» **THE PROBLEM**
Skip the pictures. Transcribe the rest of the data below without changing a word.

+--

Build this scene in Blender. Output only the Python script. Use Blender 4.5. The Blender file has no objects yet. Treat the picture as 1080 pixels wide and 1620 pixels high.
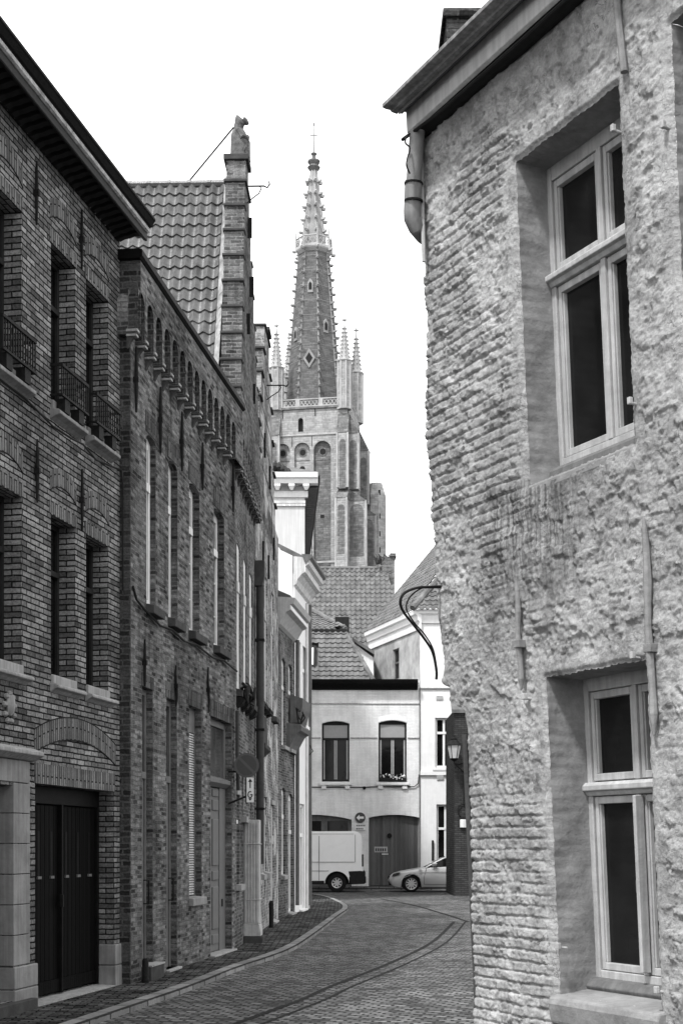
import bpy, bmesh, math, random
import numpy as np
from mathutils import Vector, Matrix
random.seed(7)
R = math.radians
sc = bpy.context.scene
# ------------------------------------------------------------------ camera, sky, sun, exposure
HZ, FP, EYE = 1340.0, 2250.0, 1.68         # horizon row, focal length in photo pixels, eye height
cam_d = bpy.data.cameras.new('camera'); cam = bpy.data.objects.new('camera', cam_d)
sc.collection.objects.link(cam); sc.camera = cam
cam.location = (0, 0, EYE); cam.rotation_euler = (R(90), 0, 0)
cam_d.sensor_fit = 'HORIZONTAL'; cam_d.sensor_width = 36; cam_d.lens = 36*FP/1080
cam_d.shift_y = (HZ-810)/1080; cam_d.clip_start = .1; cam_d.clip_end = 3000
world = bpy.data.worlds.new('World'); sc.world = world; world.use_nodes = True
wt = world.node_tree; wt.nodes.clear()
SUN_EL, SUN_AZ = 58, 216                   # the sun stands behind the camera, a little to its left, veiled by cloud
sky = wt.nodes.new('ShaderNodeTexSky'); sky.sky_type = 'NISHITA'; sky.sun_disc = False
sky.sun_elevation = R(SUN_EL); sky.sun_rotation = R(SUN_AZ)
bw = wt.nodes.new('ShaderNodeRGBToBW'); mul = wt.nodes.new('ShaderNodeMath'); mul.operation = 'MULTIPLY_ADD'
mul.inputs[1].default_value = .35; mul.inputs[2].default_value = 16.0     # thin even cloud over the sky
bg = wt.nodes.new('ShaderNodeBackground'); bg.inputs[1].default_value = .1
wo = wt.nodes.new('ShaderNodeOutputWorld')
wt.links.new(sky.outputs[0], bw.inputs[0]); wt.links.new(bw.outputs[0], mul.inputs[0])
wt.links.new(mul.outputs[0], bg.inputs[0]); wt.links.new(bg.outputs[0], wo.inputs[0])
sd = bpy.data.lights.new('sun', 'SUN'); sd.energy = 4.2; sd.angle = R(6); sd.color = (1, 1, 1)
sun = bpy.data.objects.new('sun', sd); sc.collection.objects.link(sun)
az = R(SUN_AZ)
sdir = Vector((math.sin(az)*math.cos(R(SUN_EL)), math.cos(az)*math.cos(R(SUN_EL)), math.sin(R(SUN_EL))))
sun.rotation_euler = sdir.to_track_quat('Z', 'Y').to_euler(); sun.location = sdir*40
sc.view_settings.view_transform = 'Standard'; sc.view_settings.look = 'None'
sc.view_settings.exposure = 0.15; sc.view_settings.gamma = 1
sc.cycles.max_bounces = 5; sc.cycles.diffuse_bounces = 1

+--

» **FINISHED ANSWER**
Build this scene in Blender. Output only the Python script. Use Blender 4.5. The Blender file has no objects yet. Treat the picture as 1080 pixels wide and 1620 pixels high.
import bpy, bmesh, math, random
import numpy as np
from mathutils import Vector, Matrix
random.seed(7)
R = math.radians
sc = bpy.context.scene
# ------------------------------------------------------------------ camera, sky, sun, exposure
HZ, FP, EYE = 1340.0, 2250.0, 1.68         # horizon row, focal length in photo pixels, eye height
cam_d = bpy.data.cameras.new('camera'); cam = bpy.data.objects.new('camera', cam_d)
sc.collection.objects.link(cam); sc.camera = cam
cam.location = (0, 0, EYE); cam.rotation_euler = (R(90), 0, 0)
cam_d.sensor_fit = 'HORIZONTAL'; cam_d.sensor_width = 36; cam_d.lens = 36*FP/1080
cam_d.shift_y = (HZ-810)/1080; cam_d.clip_start = .1; cam_d.clip_end = 3000
world = bpy.data.worlds.new('World'); sc.world = world; world.use_nodes = True
wt = world.node_tree; wt.nodes.clear()
SUN_EL, SUN_AZ = 58, 216                   # the sun stands behind the camera, a little to its left, veiled by cloud
sky = wt.nodes.new('ShaderNodeTexSky'); sky.sky_type = 'NISHITA'; sky.sun_disc = False
sky.sun_elevation = R(SUN_EL); sky.sun_rotation = R(SUN_AZ)
bw = wt.nodes.new('ShaderNodeRGBToBW'); mul = wt.nodes.new('ShaderNodeMath'); mul.operation = 'MULTIPLY_ADD'
mul.inputs[1].default_value = .35; mul.inputs[2].default_value = 16.0     # thin even cloud over the sky
bg = wt.nodes.new('ShaderNodeBackground'); bg.inputs[1].default_value = .1
wo = wt.nodes.new('ShaderNodeOutputWorld')
wt.links.new(sky.outputs[0], bw.inputs[0]); wt.links.new(bw.outputs[0], mul.inputs[0])
wt.links.new(mul.outputs[0], bg.inputs[0]); wt.links.new(bg.outputs[0], wo.inputs[0])
sd = bpy.data.lights.new('sun', 'SUN'); sd.energy = 4.2; sd.angle = R(6); sd.color = (1, 1, 1)
sun = bpy.data.objects.new('sun', sd); sc.collection.objects.link(sun)
az = R(SUN_AZ)
sdir = Vector((math.sin(az)*math.cos(R(SUN_EL)), math.cos(az)*math.cos(R(SUN_EL)), math.sin(R(SUN_EL))))
sun.rotation_euler = sdir.to_track_quat('Z', 'Y').to_euler(); sun.location = sdir*40
sc.view_settings.view_transform = 'Standard'; sc.view_settings.look = 'None'
sc.view_settings.exposure = 0.15; sc.view_settings.gamma = 1
sc.cycles.max_bounces = 5; sc.cycles.diffuse_bounces = 1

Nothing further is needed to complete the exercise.